Pose 48: Seated Forward Bend (assisted)
Risk Factor: Bending at the waist can strain the spine. Work at hinging from your hips and extending through your spine.
Modification: Bend your knees. Or you can use a towel or strap around your feet as an extended handle.
Spiritual Focus: Some poses may lead you to think that yoga practice is too simple to deliver the results we need. But after a while you realize that we are much more likely to succeed because the program is simple and straightforward. We come to understand that it is far better to work at our own level of ability and do a fixed set of basic poses in a consistent and healthy way than to try many different things and fail. Yoga practice reminds us of the value and power of simplicity in personal growth.
Seated Forward Bend, modification
Pose 49: Tabletop (Purvottanasana)
Tabletop neutralizes forward bends by releasing the back and opening up the front of the torso. It also stretches and tones the muscles in the front of the shoulders and biceps. This pose creates an overall feeling of release and expansion.
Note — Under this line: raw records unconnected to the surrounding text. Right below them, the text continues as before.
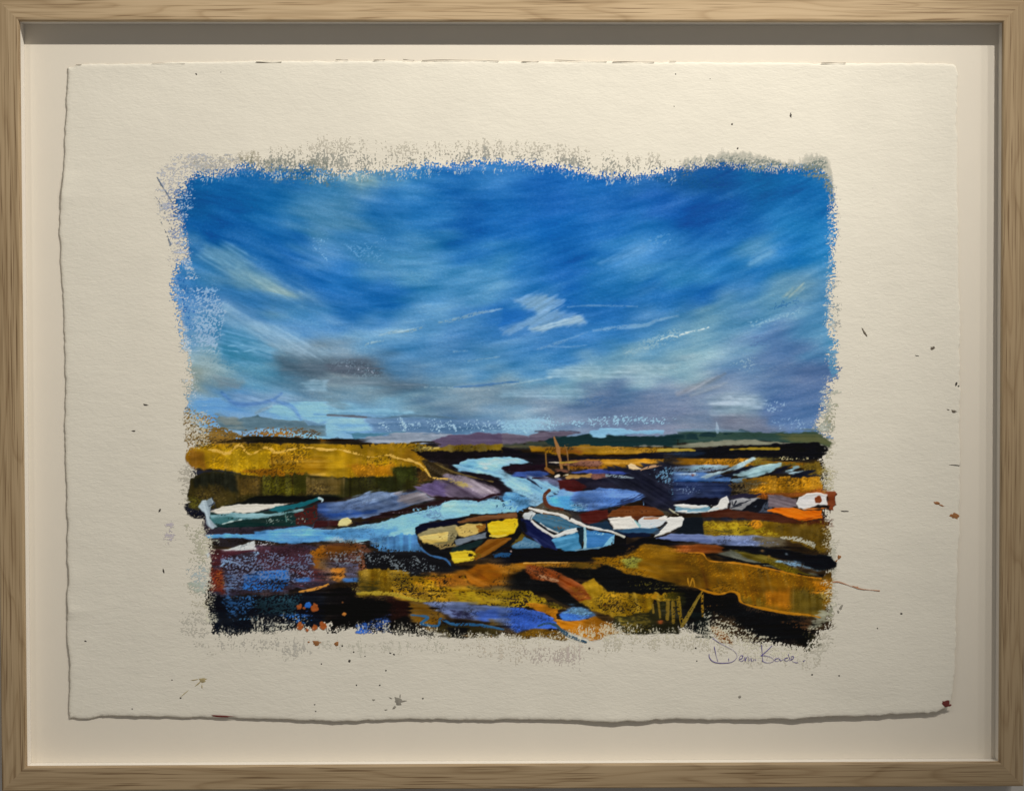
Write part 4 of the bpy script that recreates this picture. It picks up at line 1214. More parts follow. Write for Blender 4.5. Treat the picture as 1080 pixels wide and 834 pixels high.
F("D3: 380,560 430,530 520,543 565,578 480,580", (80, 116, 142), soft=1.2)
F("D3: 335,612 480,612 570,588 692,640 692,684 580,722 540,725 400,672 340,652", (174, 106, 16), ang=10, streak=.25)
F("D3: 680,640 700,585 900,562 945,490 1085,490 1085,695 860,692 760,682", (38, 36, 18), wob=1)
F("D3: 690,600 900,570 940,640 900,690 760,680", (124, 104, 32), dry=.55, ang=60)
F("D3: 640,640 760,640 800,700 650,720", (140, 112, 60), dry=.55)
F("D3: 90,692 200,658 330,668 410,722 380,738 250,718 130,724", (112, 78, 16), dry=.05)
L("D3: 220,642 280,625 330,640 360,665 430,712 512,742", [1.2, 1.8, 3, 3.5, 4, 3], (46, 76, 96), dry=.1)
for q, wd in (("D3: 958,490 965,545 972,600", [2, 2.4, 1.4]), ("D3: 1018,490 1015,600", [3, 4]), ("D3: 1050,500 1052,620", [3, 4]), ("D3: 925,510 930,560", 2)):
    L(q, wd, (122, 97, 30), dry=.1)
spot("D3", 972, 618, 2.1, (195, 92, 42)); spot("D3", 630, 515, 1.2, (125, 50, 20)); spot("D3", 535, 780, 1.2, (60, 45, 40))
# right foreground
F("D4: -5,0 480,-5 935,-5 950,100 900,190 840,175 640,100 480,92 -5,95", (122, 92, 16), ang=70, streak=.3)
F("D4: -30,-10 155,0 155,85 -30,80", (18, 24, 32))
F("D4: 155,0 480,10 640,92 400,100 160,88", (168, 142, 26), dry=.25, ang=60)
F("D4: 170,40 330,50 330,80 180,85", (30, 28, 22), dry=.55)
F("D4: 560,-20 950,-20 955,30 700,14", (82, 36, 20), dry=.1, soft=1.5)
F("D4: 620,40 900,30 930,180 860,170 700,100", (98, 74, 18), soft=2, ang=88, streak=.3)
spot("D4", 478, 15, 5.5, (192, 124, 22), sq=1.1)
F("D4: -10,78 160,84 490,90 640,142 500,160 250,145 -10,120", (112, 126, 164), ang=5, streak=.25)
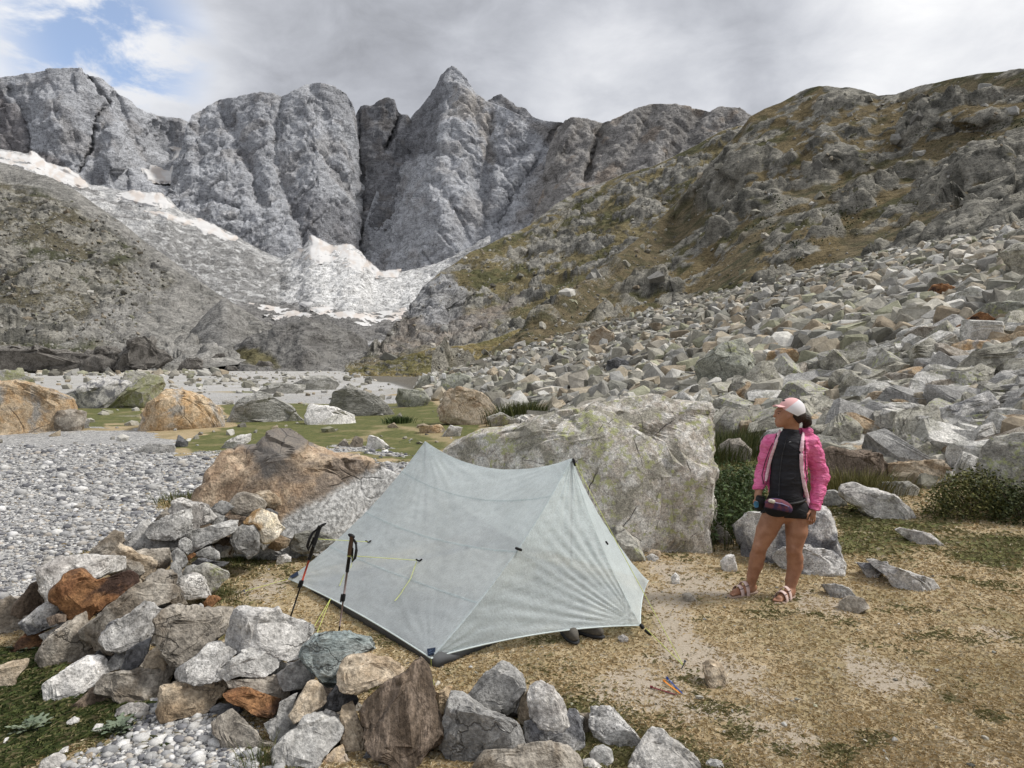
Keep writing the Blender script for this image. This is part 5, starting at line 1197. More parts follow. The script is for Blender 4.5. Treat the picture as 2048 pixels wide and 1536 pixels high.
kp = (u > bare) & (qx > -40) & (qx < 2420) & (qy < 1600) & (talus_d(Xs, Ys) < 2)
Xs, Ys, g_, pat, pat2 = Xs[kp], Ys[kp], zz[1][kp], pat[kp], pat2[kp]
n = len(Xs)
isg = rng.uniform(0, 1, n) < np.clip(.0 + .8 * g_ + .8 * sstep(pat + .35 * pat2, .24, .55), 0, .92)
DRYC = np.array([(.55,.43,.25),(.48,.36,.195),(.60,.50,.33),(.42,.31,.165),(.64,.56,.41)]); GRNC = np.array([(.20,.19,.085),(.23,.21,.10),(.28,.24,.13),(.17,.165,.07)])
cols = np.where(isg[:, None], GRNC[rng.integers(4, size=n)], DRYC[rng.integers(5, size=n)]) * rng.uniform(.75, 1.2, n)[:, None]
leftg = (Xs < -1.0) & (Ys < 5) & (g_ > .4)
cols[leftg] = np.array([(.07,.095,.03),(.10,.12,.04),(.14,.15,.055),(.055,.075,.025),(.24,.21,.11)])[rng.integers(5, size=int(leftg.sum()))] * rng.uniform(.75, 1.2, int(leftg.sum()))[:, None]
hg = np.where(leftg, rng.uniform(.018, .05, n), np.where(isg, rng.uniform(.012, .032, n), rng.uniform(.008, .026, n))) * np.clip(Ys / 6, .8, 1.6)
wd = rng.uniform(.0006, .0013, n) * np.clip(Ys / 4.5, .9, 2.6)
V, Fb, C = blades(Xs, Ys, hg * 1.15, wd, cols, 2.0)
tag(part('grass', V, Fb, GRASS, None, True, C), 'short dry trampled turf with green tufts round the tent', 'grass', None, 'stuff')
print('blades', n, 'pebbles', len(Xp), 'talus', len(rest), big)

# ------------------------------------------------------------------ tent
rng = np.random.default_rng(77)
def A(px, py, d): return at(px, py, float(d))
NP, FP, NC, LC, VC, RC = A(1143, 917, 5.1), A(850, 882, 6.3), A(862, 1317, 4.36), A(577, 1158, 6.05), A(1281, 1251, 4.85), A(1297, 1161, 5.85)
BC = LC + RC - NC + np.array([0, 0, 0.0]); BC[2] = .1
VC2 = FP + (NP - VC) * np.array([1, 1, 0]) + np.array([0, 0, VC[2] - FP[2]])
def bez(p, q, bow):
    """edge from p to q whose middle is pulled by bow"""
    def f(s):
        s = np.asarray(s)[..., None]; return p * (1 - s) + q * s + 4 * s * (1 - s) * np.asarray(bow, float)
    return f
def coons(b0, b1, l, r, nu, nv):
    """surface between bottom b0, top b1 (along u) and left l, right r (along v)"""
    u = np.linspace(0, 1, nu)[:, None]; v = np.linspace(0, 1, nv)[None, :]
    U, V = np.broadcast_arrays(u, v); U3, V3 = U[..., None], V[..., None]
    S = (1 - V3) * b0(U) + V3 * b1(U) + (1 - U3) * l(V) + U3 * r(V)
    S -= (1 - U3) * (1 - V3) * b0(np.zeros_like(U)) + U3 * (1 - V3) * b0(np.ones_like(U)) + (1 - U3) * V3 * b1(np.zeros_like(U)) + U3 * V3 * b1(np.ones_like(U))
    return S, U, V
def normals(S):
    N = np.cross(np.gradient(S, axis=0), np.gradient(S, axis=1)); L = np.linalg.norm(N, axis=-1)[..., None]; return N / (L + 1e-9)
cen = (NC + LC + BC + RC) / 4
def wrinkle(S, focus):
    """tension folds fanning out from pulled points: (point, number, amplitude, reach)"""
    N = normals(S); 
    if ((S.reshape(-1, 3).mean(0) - cen) * N.reshape(-1, 3).mean(0)).sum() < 0: N = -N
    d = np.zeros(S.shape[:2])
    for P0, ref, num, amp, reach in focus:
        W = S - P0; L = np.linalg.norm(W, axis=-1); e1 = ref / np.linalg.norm(ref); n0 = N.reshape(-1, 3).mean(0); n0 /= np.linalg.norm(n0)
        e1 = e1 - n0 * (e1 @ n0); e1 /= np.linalg.norm(e1); e2 = np.cross(n0, e1)
        an = np.arctan2(W @ e2, W @ e1)
        ph = an * num + 1.6 * fbm(np.stack([an * 3, L * 1.5, np.zeros_like(L)], -1), 3, int(num))
        d += amp * np.sin(ph) * np.exp(-L / reach) * sstep(L, .0, .10) * (.6 + .8 * fbm(np.stack([an * 5, L * 2, L * 0 + 3], -1), 2, 9))
    d += .0022 * fbm(S * 11, 3, 12) + .005 * fbm(S * 2.4, 2, 13) + .0016 * ridged(S * np.array([5, 5, 22]), 2, 14)
    return S + N * d[..., None], N
def fabric(name, tint, trans=.80, dens=1.0):
    m, t, b = new_mat(name); t.N.remove(b); out = [n for n in t.N if n.type == 'OUTPUT_MATERIAL'][0]
    tcn = t.n('ShaderNodeTexCoord'); P_ = tcn.outputs['Object']
    mp = t.n('ShaderNodeMapping'); t.L.new(P_, mp.inputs[0]); mp.inputs['Rotation'].default_value = (0, 0, .8); mp.inputs['Scale'].default_value = (3, 60, 60)
    mp2 = t.n('ShaderNodeMapping'); t.L.new(P_, mp2.inputs[0]); mp2.inputs['Rotation'].default_value = (0, 0, -.77); mp2.inputs['Scale'].default_value = (6, 70, 10)
    f1 = t.noise(mp.outputs[0], 3.0, 5, .7); f2 = t.noise(mp2.outputs[0], 3.0, 5, .7); n3 = t.noise(P_, 2.2, 4, .6); n4 = t.noise(P_, 120.0, 3, .7)
    k = t.math('ADD', t.math('ADD', t.lin(f1, .25, .75, -.22, .22), t.lin(f2, .25, .75, -.16, .16)), t.math('ADD', t.lin(n3, .3, .7, -.11, .11), t.lin(n4, .25, .75, -.12, .12)))
    c = t.scale(t.mix(0.0, tint, tint), t.math('ADD', 1.0, k))
    h = t.math('ADD', t.math('MULTIPLY', f1, .5), t.math('MULTIPLY', f2, .5))
    bp = t.n('ShaderNodeBump', i_Strength=.55, i_Distance=.006); t.L.new(h, bp.inputs['Height'])
    df = t.n('ShaderNodeBsdfDiffuse'); tr = t.n('ShaderNodeBsdfTranslucent'); gl = t.n('ShaderNodeBsdfGlossy', i_Roughness=.42); tp = t.n('ShaderNodeBsdfTransparent')
    for nd in (df, tr, gl): t.L.new(c, nd.inputs['Color']); t.L.new(bp.outputs[0], nd.inputs['Normal'])
    gl.inputs['Color'].default_value = (.8, .82, .82, 1); t.L.remove(gl.inputs['Color'].links[0])
    tp.inputs['Color'].default_value = (.80, .86, .85, 1)
    m1 = t.n('ShaderNodeMixShader', i_0=trans * .55); t.L.new(df.outputs[0], m1.inputs[1]); t.L.new(tr.outputs[0], m1.inputs[2])
    m2 = t.n('ShaderNodeMixShader', i_0=.06); t.L.new(m1.outputs[0], m2.inputs[1]); t.L.new(gl.outputs[0], m2.inputs[2])
    m3 = t.n('ShaderNodeMixShader', i_0=.21 * dens); t.L.new(m2.outputs[0], m3.inputs[1]); t.L.new(tp.outputs[0], m3.inputs[2])
    t.L.new(m3.outputs[0], out.inputs[0])
    return m
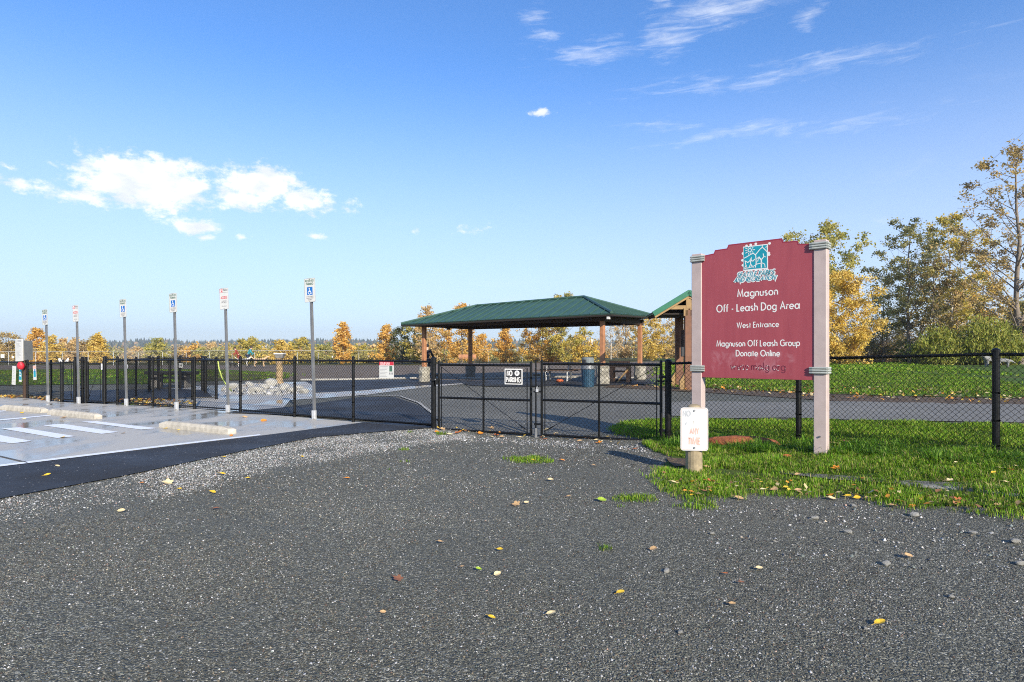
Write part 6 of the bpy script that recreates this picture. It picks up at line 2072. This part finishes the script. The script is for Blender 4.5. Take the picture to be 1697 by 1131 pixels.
def pebbles(name, label, poly, dens, smin, smax, seed, simple=False, soft=0.0, lights=.10, base=(.118, .116, .098), off=0.0, excl=None, ygrad=None, jit=1.0):
    r_ = np.random.RandomState(seed)
    P_ = np.array(poly); x0, y0 = P_.min(0); x1, y1 = P_.max(0)
    n = int((x1 - x0) * (y1 - y0) * dens)
    x = r_.uniform(x0, x1, n); y = r_.uniform(y0, y1, n)
    k = in_poly(x + r_.normal(0, soft, n) if soft else x, y + r_.normal(0, soft, n) if soft else y, poly)
    if excl is not None:
        for e in excl: k &= ~in_poly(x + r_.normal(0, .03, n), y + r_.normal(0, .03, n), e)
    # compacted patches carry fewer stones
    x, y = x[k], y[k]
    nz = np.array([mn.noise(Vector((a * .8, b * .8, 3.1))) + .6 * mn.noise(Vector((a * 2.6, b * 2.6, 7.7))) for a, b in zip(x, y)])
    keep = r_.uniform(0, 1, len(x)) < np.clip(.66 + nz * 1.2, .28, 1)
    x, y = x[keep], y[keep]
    n = len(x)
    s = smin + (smax - smin) * r_.uniform(0, 1, n) ** 3
    z = gv(x, y) + off
    K = 5
    a = np.arange(K) * 2 * PI / K + r_.uniform(0, 6.28, (n, 1))
    rad = s[:, None] * r_.uniform(.55, 1.15, (n, K)) * .5
    rot = r_.uniform(0, PI, n); el = r_.uniform(.6, 1.0, n)
    dx = np.cos(a) * rad; dy = np.sin(a) * rad * el[:, None]
    cx = np.cos(rot)[:, None]; sx = np.sin(rot)[:, None]
    V = np.zeros((n, K + 2, 3))
    V[:, :K, 0] = x[:, None] + dx * cx - dy * sx; V[:, :K, 1] = y[:, None] + dx * sx + dy * cx
    V[:, :K, 2] = z[:, None] + s[:, None] * r_.uniform(-.05, .22, (n, K))
    for t in (0, 1):
        V[:, K + t, 0] = x + r_.uniform(-.25, .25, n) * s; V[:, K + t, 1] = y + r_.uniform(-.25, .25, n) * s
        V[:, K + t, 2] = z + s * r_.uniform(.28, .62, n)
    f = [(0, 1, K), (1, 2, K), (2, K + 1, K), (2, 3, K + 1), (3, 4, K + 1), (4, K, K + 1), (4, 0, K)]
    if simple: f = [(k_, (k_ + 1) % K, K) for k_ in range(K)]
    F = (np.arange(n)[:, None, None] * (K + 2) + np.array(f)[None]).reshape(-1, 3)
    big = np.array([mn.noise(Vector((a_ * .38, b_ * .38, 11.0))) for a_, b_ in zip(x, y)])
    v = np.exp(r_.normal(0, .48, (n, 1))) * (1 + .35 * big[:, None])
    c = np.array([base]) * v
    hue = r_.uniform(0, 1, n)
    c[hue < .10] *= np.array([1.18, 1.0, .80]); c[(hue > .10) & (hue < .20)] *= np.array([.88, 1.03, 1.0]); c[(hue > .9) & (hue < .95)] *= np.array([1.3, .9, .8])
    li = r_.uniform(0, 1, n) < lights
    c[li] = r_.uniform(.30, .58, (li.sum(), 1)) * np.array([[1, .985, .95]])
    c = np.clip(c, .02, .62)
    me = np_mesh(name, V.reshape(-1, 3), F, np.repeat(c, K + 2, axis=0))
    o = link(name, me, M['pebble'])
    tag(o, label, 'gravel', kind='stuff')
    return n


strip_poly = pp((-300, 800), (0, 776), (430, 724), (600, 702)) + pp(*edge_bot)
grass_poly = strip2
excl = [strip_poly, strip2, front]
near = [(-2.6, 2.45), (2.9, 2.45), (4.6, 4.3), (-4.4, 4.3)]
pebbles('gravel_stones', 'loose grey crushed gravel lying nearest the camera', near, 8800, .0045, .017, 1, simple=True, lights=.07, excl=excl)
mid_ = [(-4.4, 4.3), (4.6, 4.3), (6.6, 6.2), (-5.4, 6.2)]
pebbles('gravel_stones', 'loose grey crushed gravel across the middle of the lot', mid_, 4700, .006, .020, 2, simple=True, lights=.07, excl=excl)
far_ = [(-5.4, 6.2), (6.6, 6.2), (4.0, 10.6), (2.5, 10.6), (-1.6, 11.6), (-3.4, 11.6)]
pebbles('gravel_stones', 'loose grey crushed gravel in front of the gate', far_, 2100, .009, .027, 3, simple=True, lights=.08, excl=excl)
fr_ = pp((722, 711), (690, 713.5), (640, 717), (520, 728), (400, 751), (200, 793), (0, 830), (-200, 868), (-200, 900), (0, 862), (150, 838), (280, 822), (420, 786), (560, 758), (690, 738), (790, 724))
pebbles('pale_stones', 'paler crushed stone scattered along the asphalt edge', fr_, 4200, .008, .028, 4, simple=True, soft=.12, lights=.22, base=(.33, .32, .295))
pebbles('pale_stones', 'scatter of larger pale pebbles on the gravel near the verge', pp((1120, 850), (1360, 830), (1520, 852), (1697, 865), (1760, 900), (1697, 960), (1400, 930), (1200, 920)), 240, .012, .042, 5, lights=.3, base=(.20, .195, .18))
pebbles('pale_stones', 'pale pebbles washed up along the bottom of the gate', pp((740, 722), (885, 728), (1075, 738), (1080, 752), (880, 738), (742, 730)), 600, .014, .045, 6, lights=.35, base=(.2, .2, .2))
pebbles('pale_stones', 'pale rubble spread between the white rocks', pp((370, 652), (400, 655), (470, 657), (506, 653), (500, 645), (440, 636), (380, 640)), 60, .06, .28, 8, lights=.7, base=(.35, .35, .33))
pebbles('pale_stones', 'grey pebbles on the yard behind the gate', pp((735, 712), (890, 716), (1040, 712), (1060, 690), (735, 685)), 700, .012, .032, 7, simple=True, lights=.3, base=(.16, .16, .16))
st = [(1350, 861, .075, 'white stone with a dark side lying below the verge'), (1515, 856, .085, 'largest white angular stone at the edge of the verge'), (1358, 868, .04, 'small yellowish stone against the white stone'), (1104, 948, .055, 'white stone left of centre in the gravel'),
      (1180, 886, .05, 'pale flat stone in the gravel below the wooden post'), (1127, 1050, .04, 'smooth pale pebble near the bottom of the photo'), (1140, 780, .06, 'white stone at the foot of the wooden post'), (1126, 781, .05, 'smaller white stone left of the one at the wooden post'),
      (1414, 840, .06, 'grey rounded stone at the grass edge'), (1404, 884, .07, 'bluish flat stone, left one of the pair'), (1468, 937, .07, 'pale flat stone lying beside the tan leaf'), (1576, 991, .045, 'light blue grey stone at lower right'),
      (1683, 900, .08, 'pale stone near the right edge'), (1690, 936, .07, 'grey stone close under the pale one at the right edge'), (1610, 885, .06, 'flat light stone right of the largest white one'), (1434, 1043, .03, 'small white pebble left of the long stemmed leaf')]
for k, (px, py, s, lb) in enumerate(st):
    x, y = P(px, py)
    o = link('loose_stone', rock_meshes[(k * 2) % 5], None, None, (x, y, g(x, y) + s * .18), (rr.uniform(-.3, .3), rr.uniform(-.3, .3), rr.uniform(0, 6)), (s * .55, s * .42, s * .24))
    tag(o, lb, 'stone', 'loose stones lying on the lot')

# rotten log at the fence
x, y = P(1232, 742)
lg = MB()
for i in range(7):
    pass
me = MB().tube([(-.62, .04, .03), (-.4, .0, .05), (-.1, -.02, .07), (.2, 0, .07), (.42, .03, .05), (.55, .03, .02)], [.04, .085, .10, .105, .08, .03], 10)
me.v = [(a + rr.uniform(-.012, .012), b + rr.uniform(-.012, .012), c + rr.uniform(-.012, .012)) for a, b, c in me.v]
o = link('rotten_log', me.mesh('rotten_log', True), M['brick_wood'], None, (x, y, g(x, y)), (0, 0, R(-30)))
tag(o, 'rusty red rotten log lying in the grass behind the wooden post', 'log')

# ------------------------------------------------------------------ fallen leaves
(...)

Building Blocks: From a seated position with your legs straight out in front of you, bring your hands back about twelve inches behind your hips, shoulder-width apart. Place your palms flat with your fingers facing forward. On the inhalation, press down through your arms and hands, straightening your elbows and lifting your hips up. Press all ten toes into the floor and lift your hips high. Drop your head back so the crown of your head is facing the floor. Gaze to the back wall and breathe deep and free.
Pose 49: Tabletop
Modification: If it is difficult to lift your hips upward, bend your knees and walk your heels in under your knees. In this variation, you want your body from your chest to your knees to be parallel to the floor, like a table. If it hurts your neck to drop your head back, simply bring your chin up toward your chest.
Spiritual Focus: Step back from judgment and you will marvel at what transpires through you. If you are open, you will find more faith in what you do not know than in what you do know.